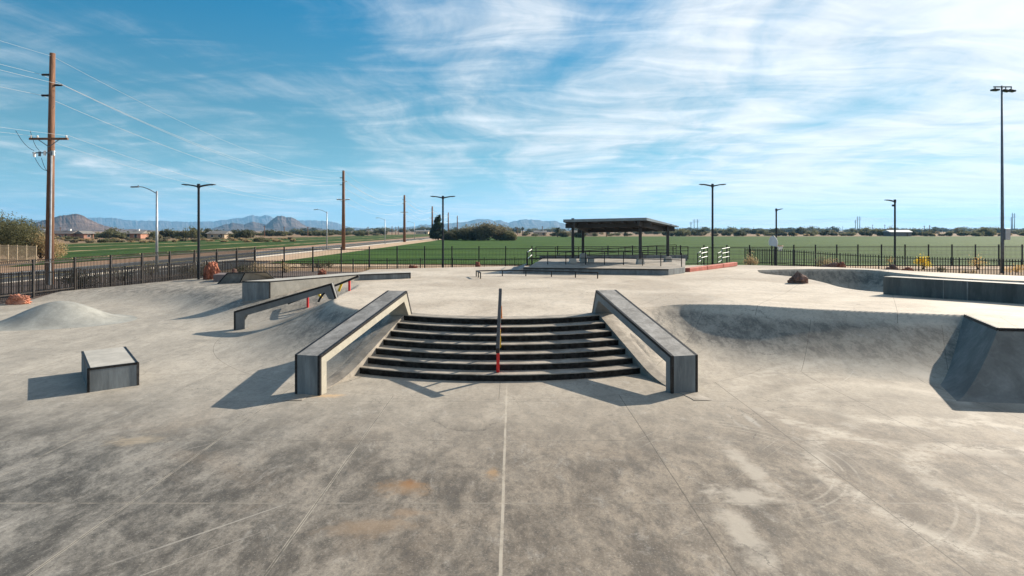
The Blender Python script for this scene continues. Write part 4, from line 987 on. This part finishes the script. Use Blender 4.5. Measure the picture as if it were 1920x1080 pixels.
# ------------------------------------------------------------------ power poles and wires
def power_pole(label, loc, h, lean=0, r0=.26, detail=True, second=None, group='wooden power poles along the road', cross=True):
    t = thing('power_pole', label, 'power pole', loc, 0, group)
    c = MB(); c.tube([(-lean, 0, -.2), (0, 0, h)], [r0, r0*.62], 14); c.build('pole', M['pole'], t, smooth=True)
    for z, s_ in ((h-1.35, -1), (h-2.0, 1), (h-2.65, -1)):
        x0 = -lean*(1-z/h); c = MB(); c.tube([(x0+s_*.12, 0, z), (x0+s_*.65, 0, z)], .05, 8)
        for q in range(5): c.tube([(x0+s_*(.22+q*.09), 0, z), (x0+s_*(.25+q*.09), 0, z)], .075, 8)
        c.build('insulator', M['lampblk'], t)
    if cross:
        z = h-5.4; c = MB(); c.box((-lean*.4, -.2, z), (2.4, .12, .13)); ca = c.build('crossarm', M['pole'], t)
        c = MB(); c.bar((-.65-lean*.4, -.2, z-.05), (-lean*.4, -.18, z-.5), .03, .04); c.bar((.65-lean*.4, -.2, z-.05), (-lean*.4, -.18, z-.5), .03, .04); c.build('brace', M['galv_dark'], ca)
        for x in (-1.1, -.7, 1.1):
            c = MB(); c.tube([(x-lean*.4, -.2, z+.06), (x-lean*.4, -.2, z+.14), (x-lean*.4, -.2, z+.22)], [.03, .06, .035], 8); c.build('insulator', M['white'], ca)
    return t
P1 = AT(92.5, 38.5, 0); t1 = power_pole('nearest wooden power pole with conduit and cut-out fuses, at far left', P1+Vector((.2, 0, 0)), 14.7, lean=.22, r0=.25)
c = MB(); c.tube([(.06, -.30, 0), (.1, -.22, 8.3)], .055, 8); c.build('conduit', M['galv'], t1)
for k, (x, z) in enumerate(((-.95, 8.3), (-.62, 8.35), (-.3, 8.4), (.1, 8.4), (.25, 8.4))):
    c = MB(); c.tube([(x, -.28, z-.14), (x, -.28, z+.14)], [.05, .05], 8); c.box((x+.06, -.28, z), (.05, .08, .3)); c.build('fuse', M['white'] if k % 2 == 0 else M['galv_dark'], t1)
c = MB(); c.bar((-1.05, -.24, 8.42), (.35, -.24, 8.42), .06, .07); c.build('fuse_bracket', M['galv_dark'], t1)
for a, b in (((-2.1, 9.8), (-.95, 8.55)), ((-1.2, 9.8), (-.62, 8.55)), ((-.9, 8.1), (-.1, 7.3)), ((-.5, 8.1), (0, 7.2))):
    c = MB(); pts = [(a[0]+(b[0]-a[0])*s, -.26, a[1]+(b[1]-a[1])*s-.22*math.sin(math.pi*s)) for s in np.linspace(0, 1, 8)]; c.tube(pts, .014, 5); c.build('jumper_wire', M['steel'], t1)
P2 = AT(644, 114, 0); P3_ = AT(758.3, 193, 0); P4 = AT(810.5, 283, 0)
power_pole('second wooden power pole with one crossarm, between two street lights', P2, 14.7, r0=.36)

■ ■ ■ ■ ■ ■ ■

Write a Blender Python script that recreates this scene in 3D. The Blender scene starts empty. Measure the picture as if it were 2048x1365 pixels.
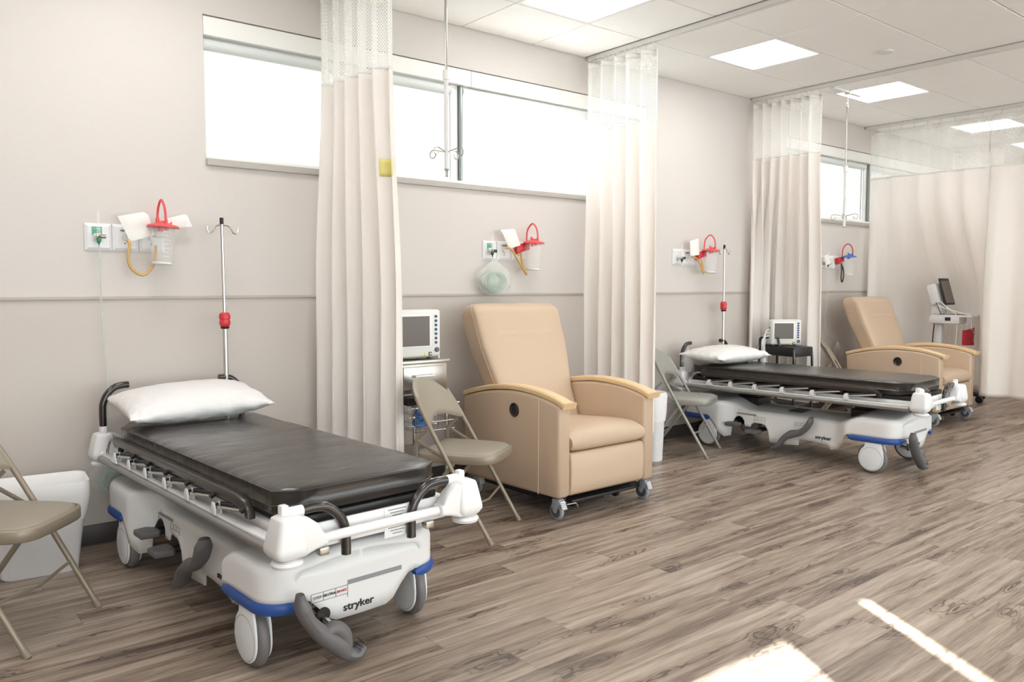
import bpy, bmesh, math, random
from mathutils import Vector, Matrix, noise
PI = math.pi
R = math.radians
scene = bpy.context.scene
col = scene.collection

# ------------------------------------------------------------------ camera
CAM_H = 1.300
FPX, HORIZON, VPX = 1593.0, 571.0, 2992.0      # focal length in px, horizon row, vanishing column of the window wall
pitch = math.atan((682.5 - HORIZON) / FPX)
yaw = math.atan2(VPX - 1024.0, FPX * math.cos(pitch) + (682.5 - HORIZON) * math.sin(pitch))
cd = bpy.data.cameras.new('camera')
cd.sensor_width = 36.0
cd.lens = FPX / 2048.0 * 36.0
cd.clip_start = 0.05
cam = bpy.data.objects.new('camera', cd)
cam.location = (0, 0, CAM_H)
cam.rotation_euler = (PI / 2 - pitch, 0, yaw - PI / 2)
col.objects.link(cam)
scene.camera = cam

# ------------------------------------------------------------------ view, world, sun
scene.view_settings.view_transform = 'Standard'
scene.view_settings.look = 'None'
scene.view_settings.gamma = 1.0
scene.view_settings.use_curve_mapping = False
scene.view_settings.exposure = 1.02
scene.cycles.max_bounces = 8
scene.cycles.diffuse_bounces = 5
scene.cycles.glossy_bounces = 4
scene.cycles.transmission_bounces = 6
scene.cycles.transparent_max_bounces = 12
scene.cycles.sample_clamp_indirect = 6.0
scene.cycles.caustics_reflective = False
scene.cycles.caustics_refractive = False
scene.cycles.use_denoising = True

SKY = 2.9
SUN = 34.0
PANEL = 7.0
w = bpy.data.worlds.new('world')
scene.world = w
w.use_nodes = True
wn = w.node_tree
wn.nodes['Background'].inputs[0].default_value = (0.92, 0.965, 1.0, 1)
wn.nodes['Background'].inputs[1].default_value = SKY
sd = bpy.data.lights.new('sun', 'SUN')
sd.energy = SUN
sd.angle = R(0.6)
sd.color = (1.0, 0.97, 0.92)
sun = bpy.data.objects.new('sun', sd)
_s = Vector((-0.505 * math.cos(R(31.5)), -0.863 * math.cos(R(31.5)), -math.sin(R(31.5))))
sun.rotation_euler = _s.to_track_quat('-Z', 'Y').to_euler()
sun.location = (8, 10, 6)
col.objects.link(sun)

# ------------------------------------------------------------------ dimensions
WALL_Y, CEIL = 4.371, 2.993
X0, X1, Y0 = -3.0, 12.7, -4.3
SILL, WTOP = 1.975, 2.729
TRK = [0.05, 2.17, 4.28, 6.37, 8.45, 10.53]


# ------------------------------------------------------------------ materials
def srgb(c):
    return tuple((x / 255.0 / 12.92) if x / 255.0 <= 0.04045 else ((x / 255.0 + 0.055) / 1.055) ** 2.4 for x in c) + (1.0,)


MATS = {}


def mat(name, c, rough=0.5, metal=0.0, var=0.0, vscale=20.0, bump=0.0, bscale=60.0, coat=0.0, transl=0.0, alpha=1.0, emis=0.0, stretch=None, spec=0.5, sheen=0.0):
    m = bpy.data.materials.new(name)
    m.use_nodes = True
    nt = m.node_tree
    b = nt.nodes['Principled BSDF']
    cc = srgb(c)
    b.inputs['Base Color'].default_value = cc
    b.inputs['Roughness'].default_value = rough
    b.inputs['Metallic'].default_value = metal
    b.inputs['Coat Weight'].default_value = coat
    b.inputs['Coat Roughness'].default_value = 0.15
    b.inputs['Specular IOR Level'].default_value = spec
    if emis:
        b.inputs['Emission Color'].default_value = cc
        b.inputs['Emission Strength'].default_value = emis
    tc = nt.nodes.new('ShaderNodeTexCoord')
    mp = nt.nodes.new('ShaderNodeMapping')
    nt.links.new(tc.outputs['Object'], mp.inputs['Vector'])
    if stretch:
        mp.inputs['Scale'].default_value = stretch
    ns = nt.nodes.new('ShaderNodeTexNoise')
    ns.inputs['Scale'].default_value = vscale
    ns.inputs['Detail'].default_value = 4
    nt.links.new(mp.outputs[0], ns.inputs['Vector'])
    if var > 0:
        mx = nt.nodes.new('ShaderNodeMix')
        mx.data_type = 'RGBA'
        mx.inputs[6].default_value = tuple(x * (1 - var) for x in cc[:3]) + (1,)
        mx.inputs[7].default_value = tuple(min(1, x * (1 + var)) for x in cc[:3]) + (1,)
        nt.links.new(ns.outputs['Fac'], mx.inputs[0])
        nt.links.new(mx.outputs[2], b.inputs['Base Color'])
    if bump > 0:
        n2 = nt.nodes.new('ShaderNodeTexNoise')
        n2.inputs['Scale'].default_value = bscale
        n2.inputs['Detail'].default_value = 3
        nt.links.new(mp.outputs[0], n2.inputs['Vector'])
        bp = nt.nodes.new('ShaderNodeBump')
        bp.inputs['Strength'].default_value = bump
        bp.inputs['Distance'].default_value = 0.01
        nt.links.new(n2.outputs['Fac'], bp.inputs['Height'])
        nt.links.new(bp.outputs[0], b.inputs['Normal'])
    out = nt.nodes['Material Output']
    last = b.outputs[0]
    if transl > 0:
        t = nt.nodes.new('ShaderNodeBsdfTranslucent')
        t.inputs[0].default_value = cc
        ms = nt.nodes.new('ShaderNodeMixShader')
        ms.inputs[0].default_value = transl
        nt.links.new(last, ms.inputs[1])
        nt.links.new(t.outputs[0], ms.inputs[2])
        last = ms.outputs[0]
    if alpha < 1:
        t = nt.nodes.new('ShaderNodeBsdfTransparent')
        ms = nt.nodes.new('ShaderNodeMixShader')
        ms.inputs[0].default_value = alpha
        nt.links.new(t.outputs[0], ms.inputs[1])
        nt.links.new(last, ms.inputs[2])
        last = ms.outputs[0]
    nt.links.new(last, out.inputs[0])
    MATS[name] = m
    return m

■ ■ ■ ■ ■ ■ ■

* _Task brief_:
Only the lines from "Write a Blender" through "scene.cycles.use_denoising = True" should appear in your output, copied exactly with both end lines, and with no pictures.

* _Answer below_:
Write a Blender Python script that recreates this scene in 3D. The Blender scene starts empty. Measure the picture as if it were 2048x1365 pixels.
import bpy, bmesh, math, random
from mathutils import Vector, Matrix, noise
PI = math.pi
R = math.radians
scene = bpy.context.scene
col = scene.collection

# ------------------------------------------------------------------ camera
CAM_H = 1.300
FPX, HORIZON, VPX = 1593.0, 571.0, 2992.0      # focal length in px, horizon row, vanishing column of the window wall
pitch = math.atan((682.5 - HORIZON) / FPX)
yaw = math.atan2(VPX - 1024.0, FPX * math.cos(pitch) + (682.5 - HORIZON) * math.sin(pitch))
cd = bpy.data.cameras.new('camera')
cd.sensor_width = 36.0
cd.lens = FPX / 2048.0 * 36.0
cd.clip_start = 0.05
cam = bpy.data.objects.new('camera', cd)
cam.location = (0, 0, CAM_H)
cam.rotation_euler = (PI / 2 - pitch, 0, yaw - PI / 2)
col.objects.link(cam)
scene.camera = cam

# ------------------------------------------------------------------ view, world, sun
scene.view_settings.view_transform = 'Standard'
scene.view_settings.look = 'None'
scene.view_settings.gamma = 1.0
scene.view_settings.use_curve_mapping = False
scene.view_settings.exposure = 1.02
scene.cycles.max_bounces = 8
scene.cycles.diffuse_bounces = 5
scene.cycles.glossy_bounces = 4
scene.cycles.transmission_bounces = 6
scene.cycles.transparent_max_bounces = 12
scene.cycles.sample_clamp_indirect = 6.0
scene.cycles.caustics_reflective = False
scene.cycles.caustics_refractive = False
scene.cycles.use_denoising = True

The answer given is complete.